Wolontariuszka pracująca przy wystawie mówi też portalowi, że stojący w pobliżu Przystanku Woodstock namiot ze zdjęciami odwiedzały Pokojowe Patrole WOŚP. Ich członkowie sugerowali ponoć demontaż wystawy. "Po dwóch godzinach przyszedł szef Pokojowego Patrolu i zagroził, że albo my usuniemy wystawę, albo oni to zrobią" - wyjaśniała Jabłońska.
"Nie mamy dowodów, kto jest odpowiedzialny za zniszczenie wystawy. Jestem daleki od oskarżania za te działania Fundacji WOŚP, która robi wiele dobrego.
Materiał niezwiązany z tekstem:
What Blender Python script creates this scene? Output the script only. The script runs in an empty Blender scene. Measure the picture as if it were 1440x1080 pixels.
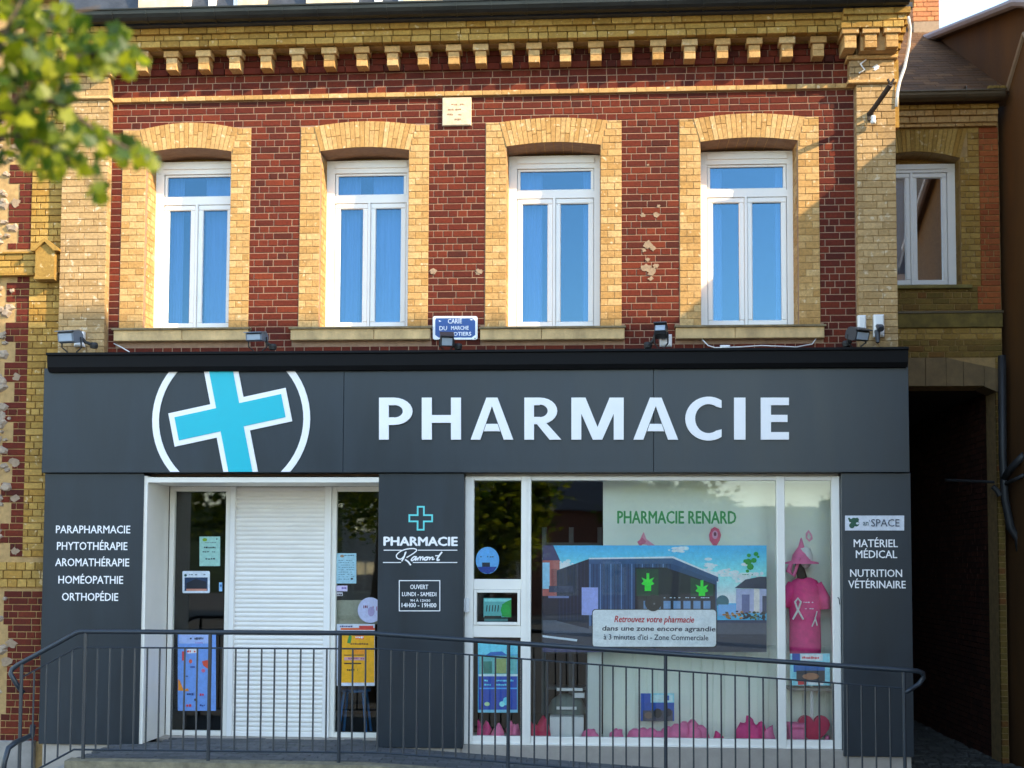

Jednak chronologia zdarzeń i zaangażowanie osób z kierownictwa Orkiestry w usunięcie wystawy <Wybierz Życie> rzuca podejrzenia na WOŚP“ - mówi Mariusz Dzierżawski, przestawiciel Fundacji PRO
Incydent usilnie badała policja. W tłum woodstockowiczów wmieszali się nawet funkcjonariusze w cywilu. Fundacja Pro postanowiła jednak nie czekać na ustalenia policji i złożyć zawiadomienie do prokuratury. Wynika z niego, że podejrzany o popełnienie przestępstwa jest jeden z organizatorów Przystanku Woodstock, Radosław M., uznawany za "prawą rękę" Owsiaka. Szczegóły zawiadomienia fundacja ma ujawnić w piątek przed południem.